Когда в начале войны здесь, в Ленинграде, в КГБ-НКВД Каверина пытались завербовать и долго мурыжили, он вышел оттуда только потому, что был автором «Двух капитанов». Уехал из Ленинграда (ситуация здесь все равно была нестерпимая), уехал на Северный флот, а потом поселился в Москве, хотя всю жизнь считал себя ленинградцем. Меня звал переезжать в Москву, потому что, говорил, литературной жизни в Ленинграде не будет.
Я так не считал и остался в Ленинграде. Но они там, в Москве, все время пытались чего-то добиваться от власти, которая, по чести, многим была им обязана. В частности, в пятьдесят шестом Каверин, Казакевич, Паустовский, вся эта оттепельная компания, выпустили двухтомный альманах «Литературная Москва», за который их тут же стали громить.
Каверин прожил сравнительно благополучную жизнь. Долго пытался и, наконец, научился писать сугубо реалистическую прозу. Хотя начинал гораздо интересней. Лучшая, на мой взгляд, из его книг – «Художник неизвестен», где больше внимания уделено эстетическим поискам и веяниям времени.
У Каверина был авторитет, он пытался помочь и помогал очень многим, ничего подлого никогда не делал, не предавал, никаких писем против своих братьев-писателей не подписывал. Был уже в статусе классика, жил в Переделкино, демонстративно не здоровался, скажем, с Катаевым, был одним из первых читателей и почитателей Солженицына, поддержал его. Он говорил, что в его литературной жизни были два неопознанных явления: Пастернак и Солженицын. Тынянова он понимал. Тынянов много сделал для развития Каверина как писателя. Весь посмертный Тынянов издан благодаря Каверину.
Довлатов
– Не могу не спросить еще об одном персонаже и твоем друге Сергее Довлатове. Вы, насколько я понимаю, люди противоположного склада. Я начал с того, что ты человек закрытый, свою биографию, свои переживания в текст не допускаешь. Довлатов же делал литературу из своей жизни. Как вы общались?
– Думаю, эта разность была удобна в общении нам обоим. Однажды мы встретили с ним на улице кого-то из знакомых, Сергей покосился на меня и сказал: «Вот сейчас у нас был монолог с Арьевым».

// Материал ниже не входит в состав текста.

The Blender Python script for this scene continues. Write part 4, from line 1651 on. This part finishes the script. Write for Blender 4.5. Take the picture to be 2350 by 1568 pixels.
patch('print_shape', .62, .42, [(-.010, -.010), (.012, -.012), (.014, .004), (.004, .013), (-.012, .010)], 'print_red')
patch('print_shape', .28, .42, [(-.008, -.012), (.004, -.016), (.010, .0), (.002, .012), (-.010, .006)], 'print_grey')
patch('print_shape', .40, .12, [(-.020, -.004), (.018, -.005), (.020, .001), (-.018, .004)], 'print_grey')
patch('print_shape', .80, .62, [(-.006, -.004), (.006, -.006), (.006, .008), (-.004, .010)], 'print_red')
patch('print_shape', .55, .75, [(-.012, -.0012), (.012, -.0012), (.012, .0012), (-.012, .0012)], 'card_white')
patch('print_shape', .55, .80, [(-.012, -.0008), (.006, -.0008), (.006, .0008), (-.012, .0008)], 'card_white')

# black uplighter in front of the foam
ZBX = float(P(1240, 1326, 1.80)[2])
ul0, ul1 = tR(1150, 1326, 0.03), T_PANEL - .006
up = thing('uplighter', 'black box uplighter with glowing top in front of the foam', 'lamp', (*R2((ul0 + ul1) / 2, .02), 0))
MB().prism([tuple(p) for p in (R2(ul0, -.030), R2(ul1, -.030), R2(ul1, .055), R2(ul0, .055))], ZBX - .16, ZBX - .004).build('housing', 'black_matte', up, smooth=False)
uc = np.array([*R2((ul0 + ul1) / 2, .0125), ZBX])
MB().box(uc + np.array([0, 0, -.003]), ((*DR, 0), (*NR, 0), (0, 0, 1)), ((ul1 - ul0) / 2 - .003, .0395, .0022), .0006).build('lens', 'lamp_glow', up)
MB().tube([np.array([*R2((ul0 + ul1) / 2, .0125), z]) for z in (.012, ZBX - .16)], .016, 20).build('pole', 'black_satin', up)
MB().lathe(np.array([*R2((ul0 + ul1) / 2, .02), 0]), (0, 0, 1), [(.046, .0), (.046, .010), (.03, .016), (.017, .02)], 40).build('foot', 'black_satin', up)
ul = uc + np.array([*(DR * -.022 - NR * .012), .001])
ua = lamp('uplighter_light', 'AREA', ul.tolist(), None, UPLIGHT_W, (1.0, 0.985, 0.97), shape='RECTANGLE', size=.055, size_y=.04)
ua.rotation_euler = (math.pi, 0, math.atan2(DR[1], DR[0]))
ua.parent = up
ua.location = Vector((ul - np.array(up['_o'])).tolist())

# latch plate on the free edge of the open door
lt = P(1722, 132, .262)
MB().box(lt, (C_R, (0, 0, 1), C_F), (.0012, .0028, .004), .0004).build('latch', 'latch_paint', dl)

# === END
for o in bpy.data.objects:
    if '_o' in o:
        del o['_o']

Сережа любил выпить и поговорить, и говорил непрерывно, но он умел и слушать, ему были важны какие-то реплики. Есть тип людей, прекрасно говорящих, но зато ничего не слышащих. Их раздражает, если кто-то еще говорит рядом. Была замечательная история: мы с Сережей жили в деревне, недалеко от Пушкинских Гор. К нам в гости приехал Женя Рейн, сочинитель раблезианских нелепиц, зашел и Володя Герасимов, превосходный знаток Петербурга. Володя очень любит рассказывать и очень хорошо рассказывает. Сережа часто раздражался: «Он говорит про неживое. Ну что мне эти наличники, где в каком году что было и кого как звали? Это невозможно, это лишняя информация!»
И вот мы собрались за одним столом: Рейн, Герасимов, Довлатов и я. Ну и выпивка, конечно, стояла. Они начали говорить. Я видел, как каждый вцепился в стол и думал только о том, когда ему удастся вставить слово. В конце концов, кто-то толкнул стол, все полетело в разные стороны, в том числе дружба. К счастью, ненадолго, до следующего вечера.